Belarusian opposition leader Sviatlana Tsikhanouskaya speaks during a press conference at the US Capitol in Washington, DC, on March 22, 2023
Belarusian opposition leader Sviatlana Tsikhanouskaya speaks during a press conference at the US Capitol in Washington, DC, on March 22, 2023 AFP

Exiled Belarusian opposition leader Svetlana Tikhanovskaya urged her country to break ties with neighbor Russia as she spoke out Wednesday against President Alexander Lukashenko's support for the war in Ukraine.

Lukashenko, who has been in power in Minsk for almost 30 years, is a key ally of Russian leader Vladimir Putin, and allowed the Kremlin to launch its intervention in Ukraine from his country's territory.

"It is time to push back against Russia's interference into the internal affairs of Belarus. It supports the illegitimate regime and conducts colonialist actions against our serenity and national identity," Tikhanovskaya told a news conference at the US Capitol in Washington.

"The aggressor military freely uses our territory, airspace and infrastructure to attack and threaten Ukraine. The Russian military should be fully withdrawn from Belarus and our country must stop participation in the war."

She called for Belarusians to break off "close relations with the aggressor" and vowed the country would eventually leave the 1999 "union state" treaty envisioning deeper integration between Minsk and Moscow, and end their military alliance.

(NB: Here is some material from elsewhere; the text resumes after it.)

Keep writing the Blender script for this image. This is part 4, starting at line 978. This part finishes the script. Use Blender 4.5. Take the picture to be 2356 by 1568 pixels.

Earlier this month, Belarus sentenced Tikhanovskaya in absentia to 15 years for spearheading protests against the former Soviet country's leader, who claimed he had won a sixth presidential term in disputed 2020 elections.

Since being forced to flee to neighboring EU member Lithuania, Tikhanovskaya has urged greater Western pressure on Lukashenko, whose government was sanctioned by the West in the wake of the election.

Almost 1,500 Belarusians are arbitrarily detained on "politically motivated charges," according to the United Nations, while more than 2,000 have been convicted under so-called extremism charges, including "insulting the president."

"Lukashenko... does everything Putin wants and, against the will of the people, he enabled the war against Ukraine and must bear the full responsibility for this," Tikhanovskaya said.

The event was arranged by US senators Roger Wicker and Jeanne Shaheen, a Mississippi Republican and Democrat from New Hampshire respectively who founded the Free Belarus Caucus in 2021.

"Lukashenko has allowed Belarus's sovereign territory to be used to further Putin's expansionist agenda, facilitate (Russia's) unprovoked attacks on Ukraine," Shaheen said.

"And it's important to remember that there are brave Belarusians, independent journalists, human rights defenders and other members of civil society, who are bravely fighting in exile to expose Lukashenko's criminal complicity in Russia's war in Ukraine."